Мировоззрение в их понимании вовсе не обязано было выражать более глубокую суть мироздания, нежели "физика" (в широком смысле этого термина как вся совокупность опытных, "позитивных" наук); напротив, оно предстало в их глазах как обобщение результатов частных наук, прошедших горнило гносеологической критики. Это, разумеется, было радикальным изменением в понимании предмета и назначения философии по сравнению с предыдущим историческим периодом.
Стратегия критической философии Авенариуса и Маха, в принципе, проста, и ее можно было бы выразить старой восточной заповедью "преследуй лжеца до истока лжи": достаточно детально проследить весь познавательный процесс, при этом руководствуясь нормами, общепринятыми в позитивной (опытной) науке и не позволяя себя увлечь "призраками" универсальных объяснений, связанных с априорными предпосылками. Это значит, что теория познания должна представлять собой, в конечном счете, просто-напросто адекватное описание познавательной деятельности (прежде всего, разумеется, процессов научного мышления). Этим объясняется, как уже было отмечено, внимание эмпириокритиков к истории науки: Э. Мах был не только выдающимся физиком, но также одним из первых историков этой науки, положивших в основание своей картины ее развития определенную философскую концепцию.
Правда, две (по меньшей мере две) априорных предпосылки в программу эмпириокритиков, поставивших целью борьбу с любыми априорными предпосылками, все же "просочились". Первая – это убеждение, что познавательный процесс, в конечном счете, начинается с ощущений, и потому весь "опыт", в конечном счете, может быть редуцирован к чувственному опыту. Вторая – что никаких "скачков" (или, если угодно использовать философскую терминологию, никаких "качественных изменений") в познавательном процессе быть не должно (в их концепции это запрещено фундаментальным законом развития всякого знания законом экономии мышления, "наследником" принципа непрерывности, провозглашенного представителем "первого позитивизма", Дж. Ст. Миллем). Поэтому Мах и Авенариус определяли понятие как "общее представление" и, следовательно, не усматривали принципиальной разницы между чувственной и рациональной "ступенями" в познавательном процессе: по их мнению, никаких "ступеней" в этом непрерывном процессе быть не должно, и потому понятия отличаются от представлений только большей общностью и другой функцией в "организации опыта". В результате такой операции, кстати, понятие было лишено специфического ореола прежнего "идеального": ведь границы между раздражимостью, ощущением, восприятием, представлением и понятием, согласно концепции эмпириокритицизма, весьма условны.

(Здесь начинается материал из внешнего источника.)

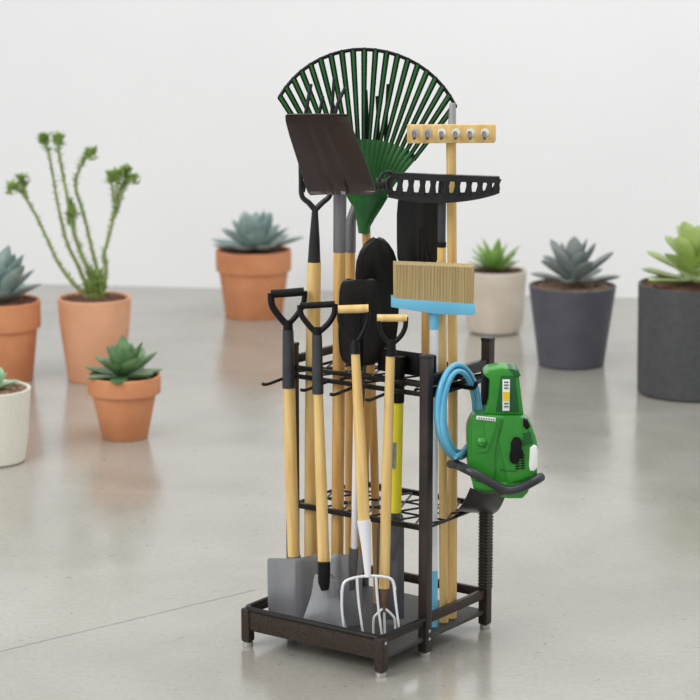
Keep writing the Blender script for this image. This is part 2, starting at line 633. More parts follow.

Биология – "позитивная" наука о жизни, как ее понимали в конце прошлого века, в немалой степени именно потому предстала в роли нового лидера естествознания, и даже проявила претензии сделаться новой фундаментальной, иногда прямо-таки "универсальной" наукой, сродни прежней философии, что "по природе своей" ее предмет не укладывался в прокрустово ложе "абстрактного", "тощего" формализма прежнего "лидера" – механики, с теоретическим, математическим "ядром" последней. Заметим, что биологию тех лет нелегко четко отграничить от психологии, физиологии, анатомии и т.п.; она, повторяя недавнюю историю механики и физики, предстала тогда как общая наука о жизни, и потому сама исполняла роль философии: когда механическая и физическая картины мира уходили в прошлое, им на смену шла биологическая картина мира. Вселенная многим философам казалась уже не механизмом, а скорее уж гигантским организмом; традиционный аналитический подход, который можно назвать еще элемен-таристским ("изучить объект – значит, исследовать его состав, выяснить, из каких частей, или элементов, все состоит"), уступал место подходу с противоположной ориентацией – с точки зрения целостности.